The European Corporate Governance Forum, which examines best practices in Member States in the field of corporate governance, held its second meeting in Brussels last week to discuss a number of current issues in the field, in particular shareholders’ rights and internal control.

At the meeting, the Forum concluded with regard to shareholders rights that the important role of the shareholder in the context of good corporate governance must be emphasised.

"An appropriate balance has to be found between managerial entrepreneurship and shareholder control. This implies that a broad analysis be carried out on possible key powers of shareholders (such as their role in the nomination and dismissal of directors), the specific effects of large blocks of shareholders in one company and on the limits of the one share one vote concept," the Forum announced in a statement, which continued:

"In this context, the Forum welcomed, furthermore, the consultation paper on the enhancement of shareholders’ rights that was recently published by the Commission (IP/05/561). It considered the facilitation of the cross-border exercise of shareholders’ voting rights as a crucial condition for rendering control by shareholders effective."

With regard to internal control and risk management, meanwhile, the Forum stated that:

"In this area which aims at ensuring that companies manage their risks efficiently and safeguard shareholders’ investments the increase in disclosure requirements and the requirement to establish audit committees that will be introduced by the forthcoming modifications of the 4th, the 7th and the 8th Company Law Directives are viewed by most as important steps towards improving corporate governance."

"However, before any further legislative measures in this field are taken, there should be a careful examination of what lessons can be learnt from experience and how to strike the balance between the benefits of additional requirements and the costs and burdens that would result from these for companies. At the next meeting of the Forum, which is planned for November 2005, the ‘comply-or-explain’ principle, which obliges companies to justify deviations from corporate governance codes they apply, will be discussed and the exchange of views on shareholders’ rights and internal control will be continued."

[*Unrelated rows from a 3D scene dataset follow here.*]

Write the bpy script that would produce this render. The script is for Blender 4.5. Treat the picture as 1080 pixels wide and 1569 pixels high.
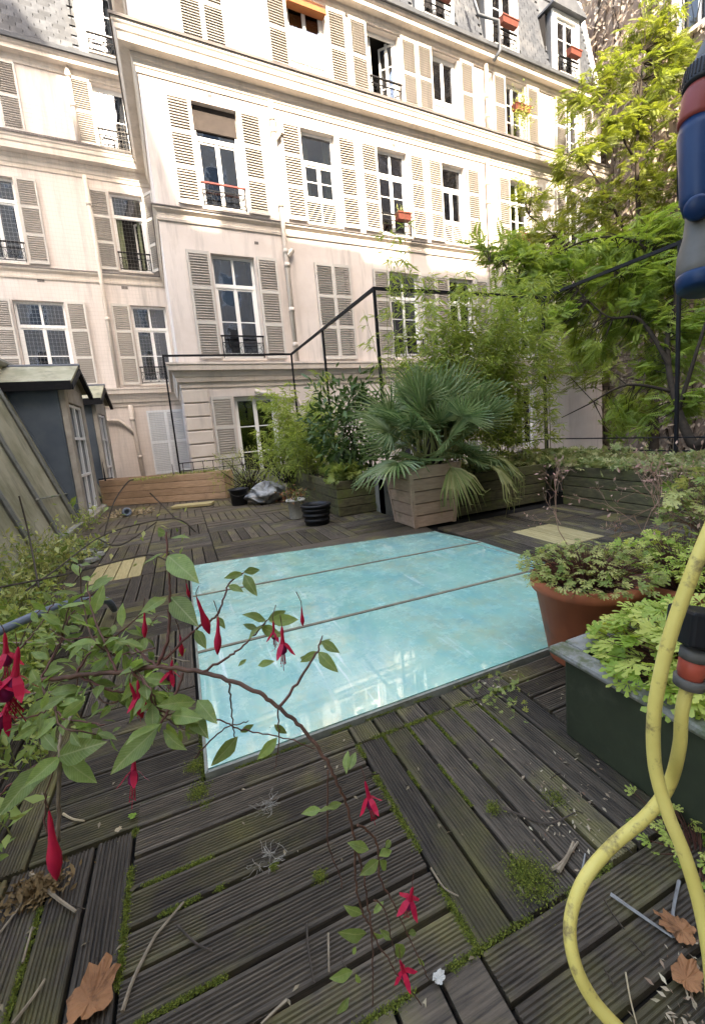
import bpy, math, random
import numpy as np
from math import sin, cos, pi, radians, sqrt, atan2
random.seed(7); rng = np.random.default_rng(7)
scn = bpy.context.scene
for o in list(bpy.data.objects): bpy.data.objects.remove(o)
COL = scn.collection

# ------------------------------------------------------------------ camera, sky, sun, exposure
FPX, CX, CY = 671.02, 567.55, 752.96            # focal length and principal point, photo pixels (1080x1569)
YAW, PIT, ROL = 0.39790, 0.14538, -0.08316
_f = np.array([sin(YAW)*cos(PIT), cos(YAW)*cos(PIT), -sin(PIT)])
_R = np.array([cos(YAW), -sin(YAW), 0.0]); _U = np.cross(_R, _f)
CR = cos(ROL)*_R + sin(ROL)*_U; CU = -sin(ROL)*_R + cos(ROL)*_U; CF = _f
cam = bpy.data.objects.new('camera', bpy.data.cameras.new('camera')); COL.objects.link(cam)
from mathutils import Matrix, Vector
cam.matrix_world = Matrix(((CR[0], CU[0], -CF[0], 0), (CR[1], CU[1], -CF[1], 0), (CR[2], CU[2], -CF[2], 0), (0, 0, 0, 1)))
cam.data.sensor_fit = 'VERTICAL'; cam.data.sensor_height = 36; cam.data.lens = FPX/1569*36
cam.data.shift_x = (540-CX)/1569; cam.data.shift_y = -(784.5-CY)/1569
cam.data.clip_start = 0.02; cam.data.clip_end = 500
scn.camera = cam

OFF = 0.07924                                   # the facade stands turned by 4.5 degrees against the deck
SUN_EL, SUN_AZ = radians(40), radians(12)       # sun behind the camera, a little from the left of the facade's normal
tv = (cos(OFF), sin(OFF)); nv = (-sin(OFF), cos(OFF))
_h = np.array([nv[0]*cos(SUN_AZ)+tv[0]*sin(SUN_AZ), nv[1]*cos(SUN_AZ)+tv[1]*sin(SUN_AZ)])
sdir = Vector((_h[0]*cos(SUN_EL), _h[1]*cos(SUN_EL), -sin(SUN_EL)))
sl = bpy.data.lights.new('sun', 'SUN'); sl.energy = 2.05; sl.angle = radians(0.5); sl.color = (1, .95, .87)
so = bpy.data.objects.new('sun', sl); COL.objects.link(so); so.rotation_euler = sdir.to_track_quat('-Z', 'Y').to_euler()
w = bpy.data.worlds.new('World'); scn.world = w; w.use_nodes = True
sk = w.node_tree.nodes.new('ShaderNodeTexSky'); sk.sky_type = 'NISHITA'; sk.sun_disc = False
sk.sun_elevation = SUN_EL; sk.sun_rotation = atan2(-sdir.x, -sdir.y); sk.air_density = 1.0; sk.dust_density = 2.5; sk.ozone_density = 1.0
bg = w.node_tree.nodes['Background']; bg.inputs[1].default_value = 0.15
w.node_tree.links.new(sk.outputs[0], bg.inputs[0])
scn.view_settings.view_transform = 'Standard'; scn.view_settings.look = 'None'
scn.view_settings.gamma = 1; scn.view_settings.exposure = 3.42
scn.view_settings.use_white_balance = True; scn.view_settings.white_balance_temperature = 7600; scn.view_settings.white_balance_tint = 10
scn.render.engine = 'CYCLES'
scn.cycles.max_bounces = 8; scn.cycles.transparent_max_bounces = 12; scn.cycles.diffuse_bounces = 4

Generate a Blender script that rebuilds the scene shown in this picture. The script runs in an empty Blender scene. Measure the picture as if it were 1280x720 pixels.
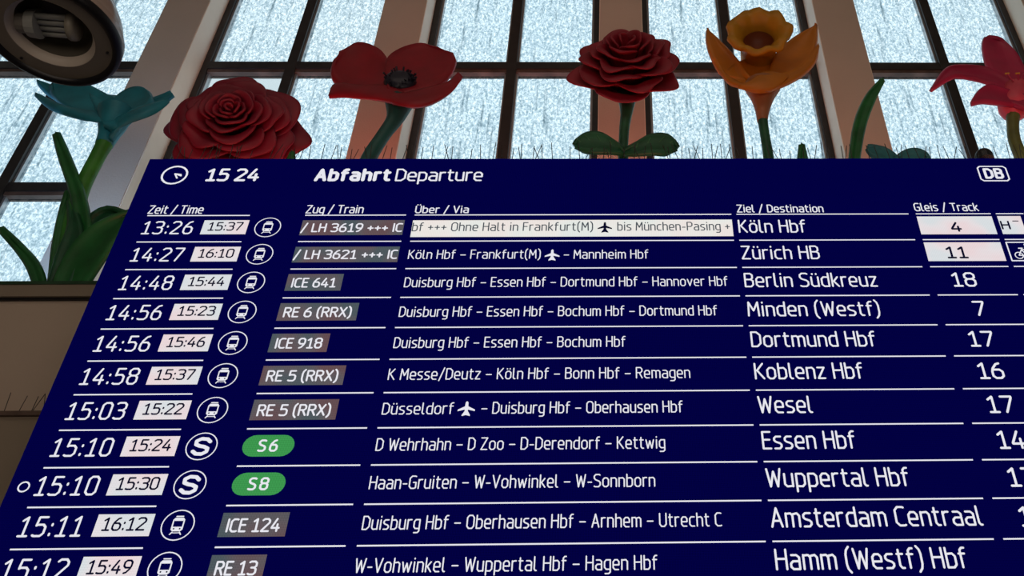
import bpy, math, random
from mathutils import Vector, Matrix
random.seed(7)
SC = bpy.context.scene
COL = SC.collection

# ------------------------------------------------------------------ camera
# design units: board plane Y=0, camera 6 units in front at eye height; everything is
# then scaled by S about the eye height so that the hall has its real size.
S = 0.65
EYE = 1.6
F = 1174.39
RX = Vector((0.99970425, -0.01630902, -0.01803947))      # picture right
RY = Vector((-0.00416203, 0.61610410, -0.78765374))      # picture down
RZ = Vector((0.02396006, 0.78749588, 0.61585401))        # looking direction
CAM = Vector((0, -6, EYE))


def Wd(p):
    return Vector((p[0] * S, p[1] * S, EYE + (p[2] - EYE) * S))


cam_data = bpy.data.cameras.new('camera')
cam_data.sensor_width = 36
cam_data.lens = F / 1280 * 36
cam_data.shift_x = -0.125
cam_data.clip_start = 0.05
cam_data.clip_end = 300
cam = bpy.data.objects.new('camera', cam_data)
COL.objects.link(cam)
m3 = Matrix((RX, -RY, -RZ)).transposed()
cam.matrix_world = Matrix.Translation(Wd(CAM)) @ m3.to_4x4()
SC.camera = cam

# ------------------------------------------------------------------ exposure, sky, lights
SC.view_settings.view_transform = 'Standard'
SC.view_settings.look = 'None'
SC.view_settings.gamma = 1
SC.view_settings.use_curve_mapping = False
SC.view_settings.exposure = 0.0

world = bpy.data.worlds.new('overcast_sky')
SC.world = world
world.use_nodes = True
wn = world.node_tree
wn.nodes.clear()
w_out = wn.nodes.new('ShaderNodeOutputWorld')
w_bg = wn.nodes.new('ShaderNodeBackground')
w_tc = wn.nodes.new('ShaderNodeTexCoord')
w_no = wn.nodes.new('ShaderNodeTexNoise')
w_no.inputs['Scale'].default_value = 2.5
w_no.inputs['Detail'].default_value = 4
w_rp = wn.nodes.new('ShaderNodeValToRGB')
w_rp.color_ramp.elements[0].position = 0.3
w_rp.color_ramp.elements[0].color = (0.72, 0.85, 0.90, 1)
w_rp.color_ramp.elements[1].position = 0.7
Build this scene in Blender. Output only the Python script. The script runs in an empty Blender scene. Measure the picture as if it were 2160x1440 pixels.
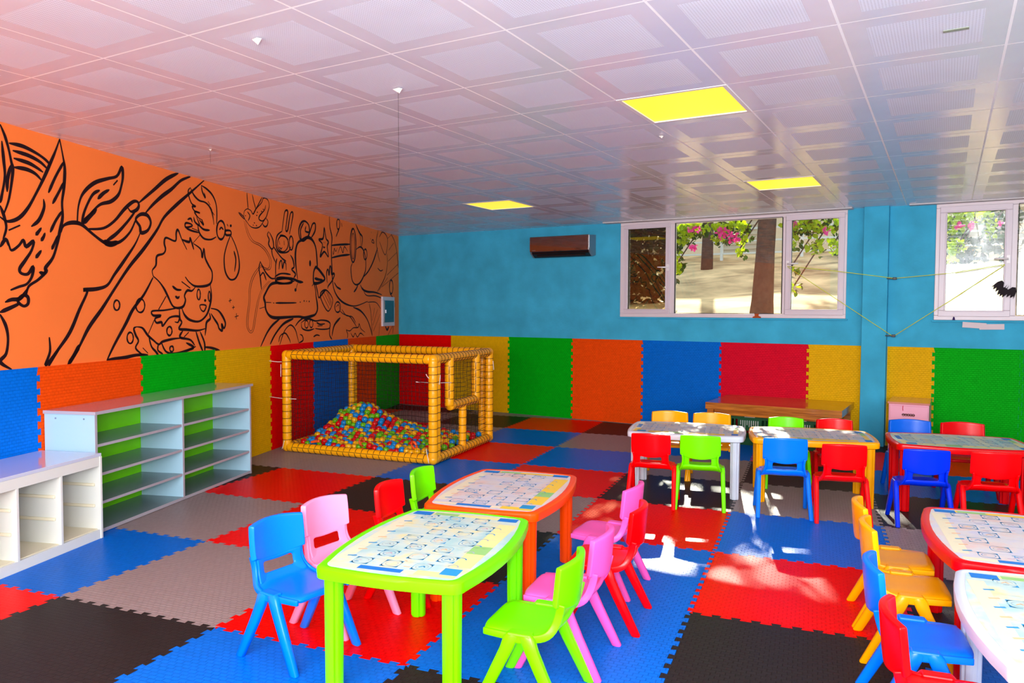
import bpy, bmesh, math, random
from mathutils import Vector, Matrix
random.seed(7)
PI = math.pi
C = bpy.context.scene.collection
SC = bpy.context.scene

# ---------------------------------------------------------------- camera, world, lights, exposure
camd = bpy.data.cameras.new('camera'); cam = bpy.data.objects.new('camera', camd); C.objects.link(cam)
camd.sensor_width = 36; camd.lens = 1601.55 / 2160 * 36; camd.clip_start = .05; camd.clip_end = 200
cam.matrix_world = (Matrix.Translation((7.58, -9.165, 1.4625)) @ Matrix.Rotation(math.radians(31.11), 4, 'Z')
                    @ Matrix.Rotation(math.radians(90 - 2.372), 4, 'X') @ Matrix.Rotation(.0037781, 4, 'Z'))
SC.camera = cam
SC.view_settings.view_transform = 'Standard'; SC.view_settings.look = 'None'
SC.view_settings.exposure = 0.55; SC.view_settings.gamma = 1; SC.view_settings.use_curve_mapping = False

w = bpy.data.worlds.new('sky'); SC.world = w; w.use_nodes = True
w.node_tree.nodes['Background'].inputs[0].default_value = (.62, .78, 1.0, 1)
w.node_tree.nodes['Background'].inputs[1].default_value = 1.15

def light(name, kind, energy, loc, rot=None, direction=None, color=(1, 1, 1), size=1, size_y=None, angle=None):
    d = bpy.data.lights.new(name, kind); d.energy = energy; d.color = color
    if kind == 'AREA':
        d.size = size
        if size_y: d.shape = 'RECTANGLE'; d.size_y = size_y
    if kind == 'POINT' or kind == 'SPOT': d.shadow_soft_size = size
    if kind == 'SUN': d.angle = angle
    o = bpy.data.objects.new(name, d); C.objects.link(o); o.location = loc
    if direction is not None: o.rotation_euler = Vector(direction).to_track_quat('-Z', 'Y').to_euler()
    if rot is not None: o.rotation_euler = rot
    return o
light('sun', 'SUN', 13, (5, 6, 6), direction=(.262, -.865, -.429), color=(1, .93, .80), angle=.012)
# daylight through the windows in the wall behind the camera
light('rear_window_light', 'AREA', 300, (7.6, -11.6, 1.9), direction=(-.15, 1, .10), color=(.93, .96, 1), size=4.5, size_y=1.5)
light('side_fill_light', 'AREA', 55, (10.6, -7.5, 1.75), direction=(-1, .2, .10), color=(.93, .96, 1), size=3.0, size_y=1.2)  # unseen fill light from the right; that wall has no window
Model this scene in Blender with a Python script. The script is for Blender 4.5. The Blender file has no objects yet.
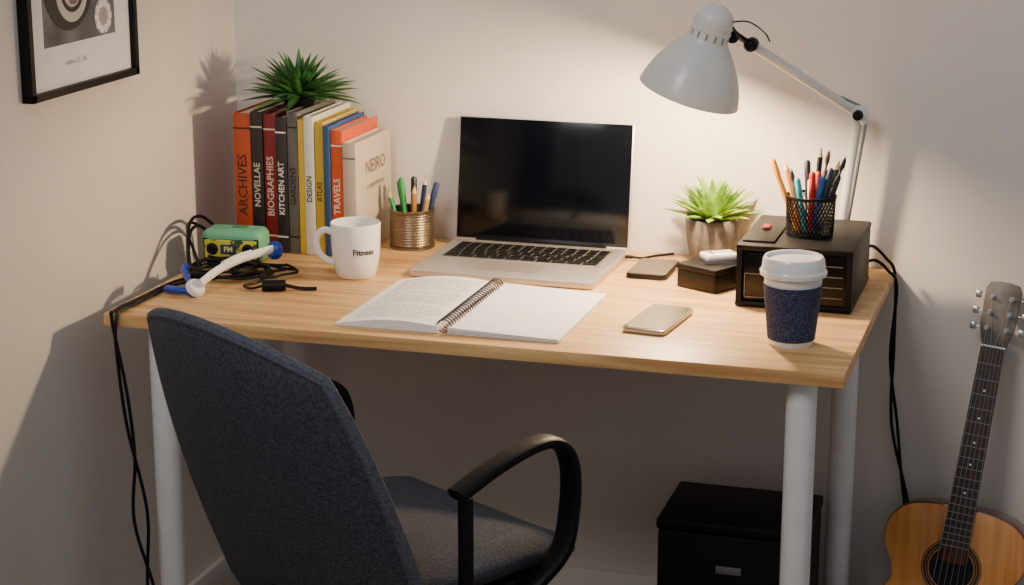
import bpy, bmesh, math, random
from mathutils import Vector, Matrix
random.seed(7)
scene=bpy.context.scene
H=.74
# ---------------------------------------------------------------- materials
def lin(c):
    r=[]
    for v in c[:3]:
        v=v/255.
        r.append(v/12.92 if v<=.04045 else ((v+.055)/1.055)**2.4)
    return (r[0],r[1],r[2],1)
def setin(b,names,v):
    for n in names:
        if n in b.inputs: b.inputs[n].default_value=v; return
def mat(name,c,rough=.5,metal=0,c2=None,scale=30,bump=0,bscale=None,stretch=(1,1,1),spec=None,coat=0,emit=0,detail=4,contrast=(.35,.65),distort=0):
    m=bpy.data.materials.new(name);m.use_nodes=True
    nt=m.node_tree;b=nt.nodes['Principled BSDF']
    b.inputs['Roughness'].default_value=rough;b.inputs['Metallic'].default_value=metal
    if spec is not None:setin(b,['Specular IOR Level','Specular'],spec)
    if coat:setin(b,['Coat Weight'],coat)
    tc=nt.nodes.new('ShaderNodeTexCoord');mp=nt.nodes.new('ShaderNodeMapping')
    mp.inputs['Scale'].default_value=stretch
    nt.links.new(tc.outputs['Object'],mp.inputs['Vector'])
    nz=nt.nodes.new('ShaderNodeTexNoise');nz.inputs['Scale'].default_value=scale;nz.inputs['Detail'].default_value=detail
    nz.inputs['Distortion'].default_value=distort
    nt.links.new(mp.outputs[0],nz.inputs['Vector'])
    cr=nt.nodes.new('ShaderNodeValToRGB')
    if c2 is None: c2=tuple(max(0,v*.975) for v in c)
    cr.color_ramp.elements[0].color=lin(c2);cr.color_ramp.elements[1].color=lin(c)
    cr.color_ramp.elements[0].position=contrast[0];cr.color_ramp.elements[1].position=contrast[1]
    nt.links.new(nz.outputs['Fac'],cr.inputs[0]);nt.links.new(cr.outputs[0],b.inputs['Base Color'])
    if bump:
        n2=nt.nodes.new('ShaderNodeTexNoise');n2.inputs['Scale'].default_value=bscale or scale;n2.inputs['Detail'].default_value=5
        nt.links.new(mp.outputs[0],n2.inputs['Vector'])
        bp=nt.nodes.new('ShaderNodeBump');bp.inputs['Strength'].default_value=bump;bp.inputs['Distance'].default_value=.002
        nt.links.new(n2.outputs['Fac'],bp.inputs['Height']);nt.links.new(bp.outputs[0],b.inputs['Normal'])
    if emit:
        b.inputs['Emission Color'].default_value=lin(c);b.inputs['Emission Strength'].default_value=emit
    return m
M={}
M['wall']=mat('wall_paint',(227,220,212),.85,c2=(219,212,204),scale=3,bump=.35,bscale=60)
M['floor']=mat('floor_wood',(150,120,90),.5,c2=(110,85,60),scale=6,stretch=(1,12,1))
M['trim']=mat('trim_white',(228,226,222),.5)
M['wood']=mat('light_wood',(233,191,130),.42,c2=(190,138,84),scale=3.6,stretch=(1,15,15),bump=.08,bscale=30,detail=10,contrast=(.30,.66),distort=.6)
M['white']=mat('white_paint_metal',(236,236,236),.35)
M['porc']=mat('white_porcelain',(242,242,240),.18,coat=.4)
M['black']=mat('black_plastic',(10,10,12),.5,c2=(8,8,10),spec=.22)
M['blackgloss']=mat('black_gloss',(6,6,8),.25,c2=(5,5,7),spec=.3)
M['screen']=mat('screen_glass',(5,6,12),.13,c2=(4,5,9),spec=.32)
M['key']=mat('key_black',(14,14,16),.5,spec=.3)
M['well']=mat('keyboard_deck',(128,126,122),.45,metal=.5)
M['alu']=mat('aluminium',(208,204,199),.38,metal=.7)
M['paper']=mat('white_paper',(244,243,245),.8)
M['ink']=mat('grey_ink',(130,130,136),.8)
M['dark']=mat('dark_ink',(25,25,28),.6)
M['fabric']=mat('dark_fabric',(66,69,79),.95,c2=(39,42,50),scale=260,bump=.9,bscale=300,detail=3)
M['fabric2']=mat('fabric_piping',(84,88,99),.9,c2=(60,64,74),scale=260,bump=.6)
M['lamp']=mat('lamp_pale_grey_enamel',(222,223,218),.36,coat=.2)
M['lampin']=mat('lamp_inside_white',(240,236,225),.5)
M['steel']=mat('steel',(170,170,172),.3,metal=.9)
M['rib']=mat('dull_steel',(120,120,124),.45,metal=.5)
M['wire']=mat('spiral_wire',(80,80,84),.35,metal=.6)
M['leafD']=mat('leaf_dark_green',(72,132,56),.5,c2=(28,72,32),scale=25)
M['leafL']=mat('leaf_bright_green',(164,196,74),.45,c2=(84,134,44),scale=22)
M['concrete']=mat('concrete',(116,110,103),.85,c2=(80,76,72),scale=35,bump=.6,bscale=80)
M['soil']=mat('soil',(45,34,26),.95,bump=1)
M['brass']=mat('ribbed_bronze_metal',(128,114,94),.36,metal=.85)
M['green']=mat('teal_green_plastic',(104,180,140),.4)
M['yel']=mat('yellow_panel',(206,204,60),.5,c2=(38,60,44),scale=38,contrast=(.44,.50))
M['blue']=mat('blue_plastic',(20,60,175),.35)
M['brown']=mat('brown_phone',(84,70,60),.3,metal=.2)
M['taupe']=mat('bronze_glass',(112,100,86),.2,metal=.3,coat=.2)
M['cable']=mat('black_rubber',(14,14,16),.5,spec=.25)
M['guit']=mat('spruce_top',(236,162,84),.3,c2=(212,134,60),scale=4,stretch=(20,1,1),coat=.4)
M['guitside']=mat('mahogany',(110,52,24),.3,c2=(80,36,18),scale=5,coat=.4)
M['rose']=mat('rosewood',(70,48,38),.5,c2=(48,32,25),scale=20,stretch=(8,1,1))
M['head']=mat('headstock_dark',(104,100,96),.4,c2=(84,80,76))
M['navy']=mat('navy_curtain',(60,80,150),.9,c2=(44,58,118))
M['bulb']=mat('bulb_glow',(255,214,150),.5,emit=6)
def simple(c,rough=.6,**k): return mat('paint_%d_%d_%d'%tuple(c),c,rough,**k)
def sleeve():
    m=bpy.data.materials.new('navy_dotted_sleeve');m.use_nodes=True;nt=m.node_tree;b=nt.nodes['Principled BSDF'];b.inputs['Roughness'].default_value=.85
    tc=nt.nodes.new('ShaderNodeTexCoord');v=nt.nodes.new('ShaderNodeTexVoronoi');v.inputs['Scale'].default_value=360;v.inputs['Randomness'].default_value=.6
    nt.links.new(tc.outputs['Object'],v.inputs['Vector'])
    cr=nt.nodes.new('ShaderNodeValToRGB');cr.color_ramp.elements[0].color=lin((92,100,134));cr.color_ramp.elements[1].color=lin((34,42,74))
    cr.color_ramp.elements[0].position=.18;cr.color_ramp.elements[1].position=.42
    nt.links.new(v.outputs['Distance'],cr.inputs[0]);nt.links.new(cr.outputs[0],b.inputs['Base Color'])
    bp=nt.nodes.new('ShaderNodeBump');bp.inputs['Strength'].default_value=.5;bp.inputs['Distance'].default_value=.001
    nt.links.new(v.outputs['Distance'],bp.inputs['Height']);nt.links.new(bp.outputs[0],b.inputs['Normal'])
    return m
M['sleeve']=sleeve()
# ---------------------------------------------------------------- geometry helpers
def fin(bm,name,m,smooth=True,Mx=None,angle=40):
    if Mx is not None: bmesh.ops.transform(bm,matrix=Mx,verts=bm.verts)
    bmesh.ops.recalc_face_normals(bm,faces=bm.faces)
    me=bpy.data.meshes.new(name);bm.to_mesh(me);bm.free()
    o=bpy.data.objects.new(name,me);scene.collection.objects.link(o)
    if m: me.materials.append(M[m] if isinstance(m,str) else m)
    if smooth:
        for p in me.polygons:p.use_smooth=True
        try: me.set_sharp_from_angle(angle=math.radians(angle))
        except Exception: pass
    return o
def T(x,y,z,rz=0): return Matrix.Translation((x,y,z))@Matrix.Rotation(rz,4,'Z')
def box(name,sx,sy,sz,m,Mx=None,r=0,seg=2,rv=0):
    """box centred in x,y, standing on z=0; r bevels all edges, rv first rounds vertical edges"""
    bm=bmesh.new();bmesh.ops.create_cube(bm,size=1)
    bmesh.ops.scale(bm,vec=(sx,sy,sz),verts=bm.verts);bmesh.ops.translate(bm,vec=(0,0,sz/2),verts=bm.verts)
    if rv:
        es=[e for e in bm.edges if abs(e.verts[0].co.z-e.verts[1].co.z)>sz*.5]
        bmesh.ops.bevel(bm,geom=es,offset=rv,segments=5,profile=.5,affect='EDGES')
        if r:
            es=[e for e in bm.edges if len(e.link_faces)==2 and e.calc_face_angle(0)>1.2]
            bmesh.ops.bevel(bm,geom=es,offset=r,segments=seg,profile=.5,affect='EDGES')
    elif r: bmesh.ops.bevel(bm,geom=bm.edges[:],offset=r,segments=seg,profile=.5,affect='EDGES')
    return fin(bm,name,m,True,Mx)
def bb(name,x0,x1,y0,y1,z0,z1,m,r=0,**k): return box(name,x1-x0,y1-y0,z1-z0,m,T((x0+x1)/2,(y0+y1)/2,z0),r,**k)
def lathe(name,prof,m,Mx=None,seg=48,angle=40):
    bm=bmesh.new();rings=[]
    for r,z in prof:
        if r<1e-6: rings.append([bm.verts.new((0,0,z))])
        else: rings.append([bm.verts.new((r*math.cos(2*math.pi*i/seg),r*math.sin(2*math.pi*i/seg),z)) for i in range(seg)])
    for a,b in zip(rings,rings[1:]):
        for i in range(seg):
            j=(i+1)%seg
            if len(a)==1 and len(b)==1: continue
            if len(a)==1: bm.faces.new((a[0],b[i],b[j]))
            elif len(b)==1: bm.faces.new((a[i],a[j],b[0]))
            else: bm.faces.new((a[i],a[j],b[j],b[i]))
    return fin(bm,name,m,True,Mx,angle)
def cyl(name,r,h,m,Mx=None,seg=32,r2=None):
    r2=r if r2 is None else r2
    return lathe(name,[(0,0),(r,0),(r2,h),(0,h)],m,Mx,seg)
def cr_pts(pts,n=8):
    P=[Vector(p) for p in pts];P=[P[0]*2-P[1]]+P+[P[-1]*2-P[-2]];out=[]
    for i in range(1,len(P)-2):
        for k in range(n):
            t=k/n
            out.append(.5*((2*P[i])+(-P[i-1]+P[i+1])*t+(2*P[i-1]-5*P[i]+4*P[i+1]-P[i+2])*t*t+(-P[i-1]+3*P[i]-3*P[i+1]+P[i+2])*t**3))
    out.append(P[-2]);return out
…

Internal Market and Services Commissioner Charlie McCreevy observed that:

“Sound corporate governance is vital for Europe’s capital markets and for the economy as a whole. So, I welcome the progress made in this second meeting and look forward to the Forum’s further work, which will help build consensus on some key issues in the area. I am delighted with the contribution the Forum is making and value greatly the high-level experience it brings to the table.”